### Set task
Produce an exact transcription of the listing below, omitting the pictures.

━━━━━━━━━━━━━━━━━━━━

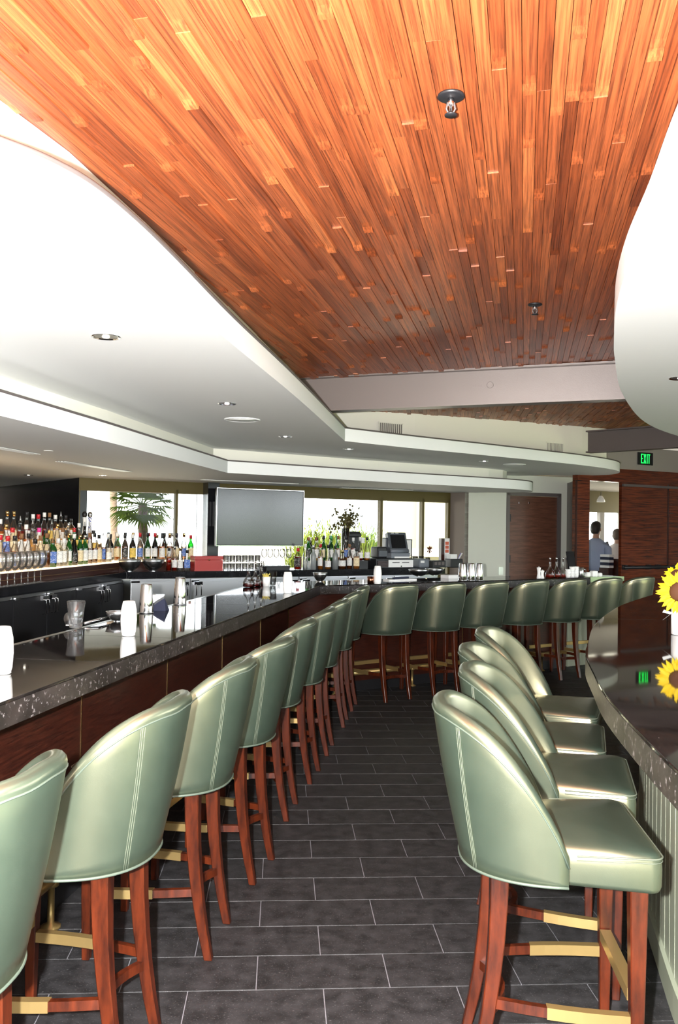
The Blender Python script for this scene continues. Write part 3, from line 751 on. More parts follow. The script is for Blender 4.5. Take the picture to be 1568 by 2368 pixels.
# ------------------------------------------------------------------ back bar
BC = Vector((-2.35, 9.71, 0)); k_a = (BC - Vector((-2.729, 7.067, 0))).normalized(); k_b = (Vector((1.14, 11.66, 0)) - BC).normalized()
m_a = Vector((-k_a.y, k_a.x, 0)); m_b = Vector((-k_b.y, k_b.x, 0))
def bcorner(off):
    p, q = BC + m_a * off, BC + m_b * off
    t = ((q.x - p.x) * k_b.y - (q.y - p.y) * k_b.x) / (k_a.x * k_b.y - k_a.y * k_b.x); return p + k_a * t
BS = BC - k_a * 4.6; BE = BC + k_b * 4.35
BD = 0.56
bt = thing('back_bar_top', 'black granite back bar counter under the bottles', 'bar counter')
for a, b, ai, bi in ((BS, BC, BS + m_a * BD, bcorner(BD)), (BC, BE, bcorner(BD), BE + m_b * BD)):
    bevel(MB().prism([a, b, bi, ai], ZC - 0.075, ZC).build('slab', M_GRANB, bt), 0.003)
def on_ka(px, off=0.0): return seg_on(px, BC + m_a * off, k_a)
def on_kb(px, off=0.0): return seg_on(px, BC + m_b * off, k_b)
# under-counter units: black cooler doors on the near run, steel on the far run
def unit(a, b, n, d, mat, label, handle_at, latch=True, steel=False):
    u = thing('cooler_cabinet' if not steel else 'steel_cabinet', label, 'cabinet', a)
    ln = (b - a).length; z1 = ZC - 0.085
    MB().prism([d * 0.004 + n * 0.05, d * (ln - 0.004) + n * 0.05, d * (ln - 0.004) + n * 0.5, d * 0.004 + n * 0.5], 0.10, z1).build('body', M_BLACKM if not steel else M_INOXD, u)
    MB().prism([d * 0.03 + n * 0.08, d * (ln - .03) + n * 0.08, d * (ln - .03) + n * 0.48, d * 0.03 + n * 0.48], 0.0, 0.10).build('plinth', M_BLACKM, u)
    MB().prism([d * 0.006 + n * 0.035, d * (ln - .006) + n * 0.035, d * (ln - .006) + n * 0.049, d * 0.006 + n * 0.049], z1 - 0.03, z1 - 0.004).build('top_trim', M_INOX, u)
    dr_ = MB().prism([d * 0.010 + n * 0.028, d * (ln - .010) + n * 0.028, d * (ln - .010) + n * 0.049, d * 0.010 + n * 0.049], 0.13, z1 - 0.036).build('door', mat, u)
    if latch:
        h = MB(); c = d * (ln * handle_at) + n * 0.012
        for s_ in (-0.03, 0.03):
            q = c + d * s_; h.tube([q + Vector((0, 0, z1 - 0.06)), q - n * 0.03 + Vector((0, 0, z1 - 0.075)), q - n * 0.03 + Vector((0, 0, z1 - 0.19)), q + Vector((0, 0, z1 - 0.20))], 0.007, 6)
        h.box(c + Vector((0, 0, z1 - 0.055)), (0.10, 0.028, 0.04), math.atan2(d.y, d.x)); h.build('handle', M_CHROME, dr_)
    hg = MB(); hg.box(d * 0.05 + n * 0.02 + Vector((0, 0, z1 - 0.028)), (0.09, 0.02, 0.02), math.atan2(d.y, d.x)); hg.build('hinge', M_CHROME, dr_)
M_COOL = pbr('cooler door black', (0.018, 0.018, 0.020), 0.28)
a = BC - k_a * 3.6; step = 0.60
for i in range(6):
    lab = 'black cooler cabinet under the back bar, %s from the corner' % ordinal(6 - i)
    unit(a + k_a * (step * i), a + k_a * (step * (i + 1)), m_a, k_a, M_COOL, lab, 0.86 if i % 2 == 0 else 0.14)
for i in range(6):
    lab = 'brushed steel cabinet under the far back bar, %s from the corner' % ordinal(i + 1)
    unit(BC + k_b * (0.06 + 0.70 * i), BC + k_b * (0.06 + 0.70 * (i + 1)), m_b, k_b, M_INOXD, lab, 0.88 if i % 2 == 0 else 0.12, True, True)

# lit bottle risers
RZ = [1.185, 1.285, 1.385]
rz1 = thing('bottle_riser', 'dark stepped bottle riser with glowing shelves on the near back bar', 'shelf')
for j, z in enumerate(RZ):
    o0, o1 = 0.10 + 0.13 * j, 0.10 + 0.13 * (j + 1)
    a0, b0 = BC + m_a * o0 - k_a * 3.4, bcorner(o0) - k_a * 0.02; a1, b1 = BC + m_a * o1 - k_a * 3.4, bcorner(o1) - k_a * 0.02
    MB().prism([a0, b0, b1, a1], ZC + 0.001, z - 0.012).build('step', M_MAHO, rz1)
    MB().prism([a0 + m_a * .002, b0 + m_a * .002, b1, a1], z - 0.012, z).build('lit_shelf', M_LIT, rz1)
MB().prism([BC + m_a * 0.098 - k_a * 3.4, bcorner(0.098) - k_a * .02, bcorner(0.10) - k_a * .02, BC + m_a * 0.1 - k_a * 3.4], ZC + 0.045, ZC + 0.048).build('trim_line', M_BRASS, rz1)
rz2 = thing('bottle_riser', 'dark bottle riser behind the steel bowls', 'shelf')
for j, z in enumerate(RZ[:1]):
    a0, b0 = bcorner(0.275) + k_b * 0.02, on_kb(449, 0.275); a1, b1 = bcorner(0.53) + k_b * 0.02, on_kb(449, 0.275) + m_b * 0.255
    MB().prism([a0, b0, b1, a1], ZC + 0.001, z - 0.012).build('step', M_MAHO, rz2); MB().prism([a0, b0, b1, a1], z - 0.012, z).build('lit_shelf', M_LIT, rz2)
rz3 = thing('bottle_riser', 'low black riser under the bottles right of the television', 'shelf')
a0, b0 = BC + k_b * 2.42 + m_b * 0.20, BC + k_b * 3.25 + m_b * 0.20
MB().prism([a0, b0, b0 + m_b * 0.25, a0 + m_b * 0.25], ZC + 0.001, ZC + 0.10).build('step', M_BLACKM, rz3)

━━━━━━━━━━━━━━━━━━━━

### Result below
The Blender Python script for this scene continues. Write part 3, from line 751 on. More parts follow. The script is for Blender 4.5. Take the picture to be 1568 by 2368 pixels.
# ------------------------------------------------------------------ back bar
BC = Vector((-2.35, 9.71, 0)); k_a = (BC - Vector((-2.729, 7.067, 0))).normalized(); k_b = (Vector((1.14, 11.66, 0)) - BC).normalized()
m_a = Vector((-k_a.y, k_a.x, 0)); m_b = Vector((-k_b.y, k_b.x, 0))
def bcorner(off):
    p, q = BC + m_a * off, BC + m_b * off
    t = ((q.x - p.x) * k_b.y - (q.y - p.y) * k_b.x) / (k_a.x * k_b.y - k_a.y * k_b.x); return p + k_a * t
BS = BC - k_a * 4.6; BE = BC + k_b * 4.35
BD = 0.56
bt = thing('back_bar_top', 'black granite back bar counter under the bottles', 'bar counter')
for a, b, ai, bi in ((BS, BC, BS + m_a * BD, bcorner(BD)), (BC, BE, bcorner(BD), BE + m_b * BD)):
    bevel(MB().prism([a, b, bi, ai], ZC - 0.075, ZC).build('slab', M_GRANB, bt), 0.003)
def on_ka(px, off=0.0): return seg_on(px, BC + m_a * off, k_a)
def on_kb(px, off=0.0): return seg_on(px, BC + m_b * off, k_b)
# under-counter units: black cooler doors on the near run, steel on the far run
def unit(a, b, n, d, mat, label, handle_at, latch=True, steel=False):
    u = thing('cooler_cabinet' if not steel else 'steel_cabinet', label, 'cabinet', a)
    ln = (b - a).length; z1 = ZC - 0.085
    MB().prism([d * 0.004 + n * 0.05, d * (ln - 0.004) + n * 0.05, d * (ln - 0.004) + n * 0.5, d * 0.004 + n * 0.5], 0.10, z1).build('body', M_BLACKM if not steel else M_INOXD, u)
    MB().prism([d * 0.03 + n * 0.08, d * (ln - .03) + n * 0.08, d * (ln - .03) + n * 0.48, d * 0.03 + n * 0.48], 0.0, 0.10).build('plinth', M_BLACKM, u)
    MB().prism([d * 0.006 + n * 0.035, d * (ln - .006) + n * 0.035, d * (ln - .006) + n * 0.049, d * 0.006 + n * 0.049], z1 - 0.03, z1 - 0.004).build('top_trim', M_INOX, u)
    dr_ = MB().prism([d * 0.010 + n * 0.028, d * (ln - .010) + n * 0.028, d * (ln - .010) + n * 0.049, d * 0.010 + n * 0.049], 0.13, z1 - 0.036).build('door', mat, u)
    if latch:
        h = MB(); c = d * (ln * handle_at) + n * 0.012
        for s_ in (-0.03, 0.03):
            q = c + d * s_; h.tube([q + Vector((0, 0, z1 - 0.06)), q - n * 0.03 + Vector((0, 0, z1 - 0.075)), q - n * 0.03 + Vector((0, 0, z1 - 0.19)), q + Vector((0, 0, z1 - 0.20))], 0.007, 6)
        h.box(c + Vector((0, 0, z1 - 0.055)), (0.10, 0.028, 0.04), math.atan2(d.y, d.x)); h.build('handle', M_CHROME, dr_)
    hg = MB(); hg.box(d * 0.05 + n * 0.02 + Vector((0, 0, z1 - 0.028)), (0.09, 0.02, 0.02), math.atan2(d.y, d.x)); hg.build('hinge', M_CHROME, dr_)
M_COOL = pbr('cooler door black', (0.018, 0.018, 0.020), 0.28)
a = BC - k_a * 3.6; step = 0.60
for i in range(6):
    lab = 'black cooler cabinet under the back bar, %s from the corner' % ordinal(6 - i)
    unit(a + k_a * (step * i), a + k_a * (step * (i + 1)), m_a, k_a, M_COOL, lab, 0.86 if i % 2 == 0 else 0.14)
for i in range(6):
    lab = 'brushed steel cabinet under the far back bar, %s from the corner' % ordinal(i + 1)
    unit(BC + k_b * (0.06 + 0.70 * i), BC + k_b * (0.06 + 0.70 * (i + 1)), m_b, k_b, M_INOXD, lab, 0.88 if i % 2 == 0 else 0.12, True, True)

# lit bottle risers
RZ = [1.185, 1.285, 1.385]
rz1 = thing('bottle_riser', 'dark stepped bottle riser with glowing shelves on the near back bar', 'shelf')
for j, z in enumerate(RZ):
    o0, o1 = 0.10 + 0.13 * j, 0.10 + 0.13 * (j + 1)
    a0, b0 = BC + m_a * o0 - k_a * 3.4, bcorner(o0) - k_a * 0.02; a1, b1 = BC + m_a * o1 - k_a * 3.4, bcorner(o1) - k_a * 0.02
    MB().prism([a0, b0, b1, a1], ZC + 0.001, z - 0.012).build('step', M_MAHO, rz1)
    MB().prism([a0 + m_a * .002, b0 + m_a * .002, b1, a1], z - 0.012, z).build('lit_shelf', M_LIT, rz1)
MB().prism([BC + m_a * 0.098 - k_a * 3.4, bcorner(0.098) - k_a * .02, bcorner(0.10) - k_a * .02, BC + m_a * 0.1 - k_a * 3.4], ZC + 0.045, ZC + 0.048).build('trim_line', M_BRASS, rz1)
rz2 = thing('bottle_riser', 'dark bottle riser behind the steel bowls', 'shelf')
for j, z in enumerate(RZ[:1]):
    a0, b0 = bcorner(0.275) + k_b * 0.02, on_kb(449, 0.275); a1, b1 = bcorner(0.53) + k_b * 0.02, on_kb(449, 0.275) + m_b * 0.255
    MB().prism([a0, b0, b1, a1], ZC + 0.001, z - 0.012).build('step', M_MAHO, rz2); MB().prism([a0, b0, b1, a1], z - 0.012, z).build('lit_shelf', M_LIT, rz2)
rz3 = thing('bottle_riser', 'low black riser under the bottles right of the television', 'shelf')
a0, b0 = BC + k_b * 2.42 + m_b * 0.20, BC + k_b * 3.25 + m_b * 0.20
MB().prism([a0, b0, b0 + m_b * 0.25, a0 + m_b * 0.25], ZC + 0.001, ZC + 0.10).build('step', M_BLACKM, rz3)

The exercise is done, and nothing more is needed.